John Lewis remains under intense scrutiny as it works to recover from a bruising period of weaker results. And on Thursday, its half-year figures for the period to July showed that it’s not there yet.

John Lewis

However, while the company is still loss-making, those losses narrowed in the latest period, although it admitted that its turnaround will take longer than originally planned due to inflation.

So what are the numbers? Losses before tax and exceptional items fell from £66.8 million to £57.3 million. That’s a 14% improvement at the business that’s owned by its staff. And losses before tax narrowed by 41% from £99.2 million to £59 million.

Sales topped £5.8 billion in the half, up 2% year-on-year and it attracted 600,000 new customers to reach 21.4 million people.

It’s interesting that the company said customers “are spending more on themselves (beauty, fashion and dining in) but holding back on technology and big-ticket home items”.

It operates major supermarket Waitrose and said trading operating profit there improved from £431.7 million to £504.4 million. But at its department stores chain John Lewis, trading operating profit fell back from £295 million to £277.1 million. That’s bad news not just for the company but for the overall state of the British department stores sector.

And as mentioned, it said that “owing to inflationary pressures, the turnaround strategy dubbed Partnership Plan will take two additional years to deliver, coming in 2027/28 rather than 2025/26”.

It added that the economic outlook is uncertain, but an improvement in full-year financial results expected.


Looking at the John Lewis operation specifically, sales were £2.1 billion, down 2%. Yet fashion was up 3% and beauty was up 2% — partly driven by 50 new brands.
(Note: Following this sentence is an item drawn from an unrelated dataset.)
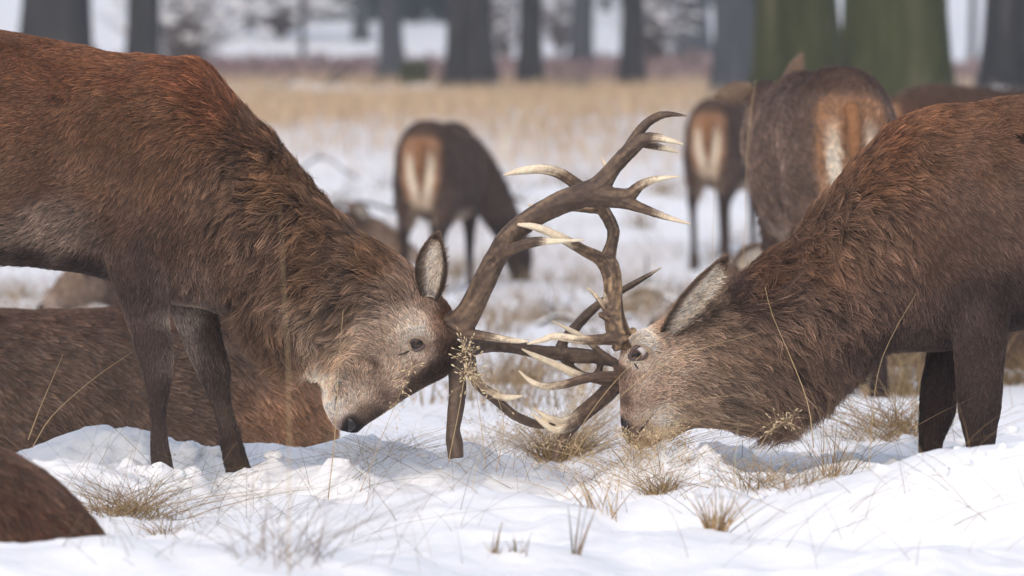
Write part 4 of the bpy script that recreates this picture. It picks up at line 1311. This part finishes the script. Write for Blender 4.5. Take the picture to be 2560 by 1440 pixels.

The second half will see further launches, including Vivere, an exclusive with Savannah Miller. 

As mentioned, other major purchases such as home and tech (down 5% and 4%, respectively), were less of a priority for shoppers. John Lewis said it’s “been a case of ‘more loafers and fewer sofas’.” 

The balance between store and online purchases remained broadly unchanged at 43% and 57%, respectively. That said, shop sales improved by 2% driven by increased footfall while online declined 4% owing to weaker conversion. 

“Customers were drawn to shops for personal styling appointments (up 27%), beauty services (up 23%) and nursery consultations (up 17%),” it explained.